The future of cloud computing
North Bridge Venture Partners, in conjunction with Gigaom Research and 72 collaborating organizations, today released results for its Future of Cloud Computing survey. This survey analyzed the inhibitors and drivers behind cloud adoption, separating the hype surrounding the cloud from genuine industry trends and real world cases across a sample of 1,358 respondents.
“With four years of data, we’re now really beginning to see some interesting trends, such as the five-fold increase in SaaS adoption to 74% and the nearly six-fold increase in PaaS adoption to 41%.” said Michael Skok, founder of the Future of Cloud program and General Partner, North Bridge Venture Partners.
Cloud adoption is strategic
- 49% of respondents in this year’s survey are using cloud to fuel revenue generation or new product creation.
- 45% of businesses say they already, or plan to, run their company from the cloud – showing how integral cloud is to business.
SaaS adoption has more than quintupled…
- …from 13% adoption in 2011 to 74% in this year’s survey, but in the enterprise it is still mostly transitioning existing applications.
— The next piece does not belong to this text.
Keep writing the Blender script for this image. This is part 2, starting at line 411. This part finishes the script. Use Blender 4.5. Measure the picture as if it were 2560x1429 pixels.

- The front office is leading the way with sales and marketing at 51% adoption, customer service, and analytics both at 43% adoption.
IaaS and PaaS adoption reaching a tipping point
- 56% of businesses are using Infrastructure-as-a-Service (IaaS) technologies to harness elastic computing resources.
- 41% of businesses are using Platform-as-a-Service (PaaS) technologies to prototype and develop new applications.
Data wants to be bigger in the cloud
- Two-thirds of respondents believe their data will come to reside in some form of cloud over the next two years as bigger data needs consolidation, and collaboration & creation go online.
Cloud drivers and inhibitors
Over the last few years, the drivers for cloud adoption have remained constant with agility, cost and scalability as the top three. One area that has moved up the agenda as a driver though is that companies are increasingly moving workloads to the cloud to switch CapEx for OpEx. This is especially true for large companies with more than 5,000 employees.
On the inhibitor front, security continues to be a strong barrier with 49% of respondents concerned about how secure their data is in the cloud. Privacy concerns also rose, once again, to 31% in 2014 as increased tension manifested itself between the desire for anonymity and the convenience and utility of personalization. This is an area for vendors and enterprises to distinguish themselves as faithful custodians of personal data and engendering trust.
Of note, interoperability as an inhibitor saw a significant decrease from 27% last year to 17% in 2014 with greater attention being paid to issues like data portability. However, fear of vendor lock-in was still 29%, which put focus on open source cloud projects, like OpenStack, that have grown significantly.